_WRITTEN TASK_
Restate, exactly and only, the lines from the first through the line containing "R = math.radians".
## START RECORDED DATA
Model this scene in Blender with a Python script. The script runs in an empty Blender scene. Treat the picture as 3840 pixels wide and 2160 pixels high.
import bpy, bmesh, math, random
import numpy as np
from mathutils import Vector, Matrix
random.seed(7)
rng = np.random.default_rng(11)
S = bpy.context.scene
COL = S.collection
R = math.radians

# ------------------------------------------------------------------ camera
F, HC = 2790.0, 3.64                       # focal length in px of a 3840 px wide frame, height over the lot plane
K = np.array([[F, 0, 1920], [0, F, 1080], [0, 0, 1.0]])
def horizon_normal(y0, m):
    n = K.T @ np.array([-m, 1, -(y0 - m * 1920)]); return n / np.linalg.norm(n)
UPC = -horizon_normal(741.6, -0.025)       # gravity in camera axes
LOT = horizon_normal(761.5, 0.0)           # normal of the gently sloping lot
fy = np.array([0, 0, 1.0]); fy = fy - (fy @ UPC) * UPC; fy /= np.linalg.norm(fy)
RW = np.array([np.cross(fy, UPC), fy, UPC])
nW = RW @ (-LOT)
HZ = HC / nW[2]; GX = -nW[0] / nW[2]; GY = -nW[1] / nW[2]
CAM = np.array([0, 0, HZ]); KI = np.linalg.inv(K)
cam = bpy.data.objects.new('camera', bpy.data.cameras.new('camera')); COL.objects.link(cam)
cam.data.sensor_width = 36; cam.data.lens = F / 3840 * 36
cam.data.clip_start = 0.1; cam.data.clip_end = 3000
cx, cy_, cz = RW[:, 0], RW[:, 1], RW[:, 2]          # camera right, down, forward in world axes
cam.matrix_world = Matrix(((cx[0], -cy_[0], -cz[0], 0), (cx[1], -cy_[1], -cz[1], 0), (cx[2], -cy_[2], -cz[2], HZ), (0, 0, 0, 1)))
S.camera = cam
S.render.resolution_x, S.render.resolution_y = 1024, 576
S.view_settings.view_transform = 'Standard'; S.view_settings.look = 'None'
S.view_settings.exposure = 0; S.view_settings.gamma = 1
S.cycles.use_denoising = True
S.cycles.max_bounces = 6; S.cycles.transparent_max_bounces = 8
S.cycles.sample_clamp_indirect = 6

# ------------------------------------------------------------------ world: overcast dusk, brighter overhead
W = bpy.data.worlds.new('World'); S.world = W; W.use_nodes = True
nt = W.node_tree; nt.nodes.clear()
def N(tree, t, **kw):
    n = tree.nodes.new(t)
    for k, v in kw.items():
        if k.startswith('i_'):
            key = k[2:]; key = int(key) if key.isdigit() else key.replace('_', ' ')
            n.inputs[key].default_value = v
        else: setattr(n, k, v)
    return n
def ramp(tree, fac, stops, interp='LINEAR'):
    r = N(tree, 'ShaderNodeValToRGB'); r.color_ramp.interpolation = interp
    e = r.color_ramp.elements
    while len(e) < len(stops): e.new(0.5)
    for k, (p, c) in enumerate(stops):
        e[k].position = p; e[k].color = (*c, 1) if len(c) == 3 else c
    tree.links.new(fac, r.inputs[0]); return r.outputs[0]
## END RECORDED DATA
_FULL SOLUTION_
Model this scene in Blender with a Python script. The script runs in an empty Blender scene. Treat the picture as 3840 pixels wide and 2160 pixels high.
import bpy, bmesh, math, random
import numpy as np
from mathutils import Vector, Matrix
random.seed(7)
rng = np.random.default_rng(11)
S = bpy.context.scene
COL = S.collection
R = math.radians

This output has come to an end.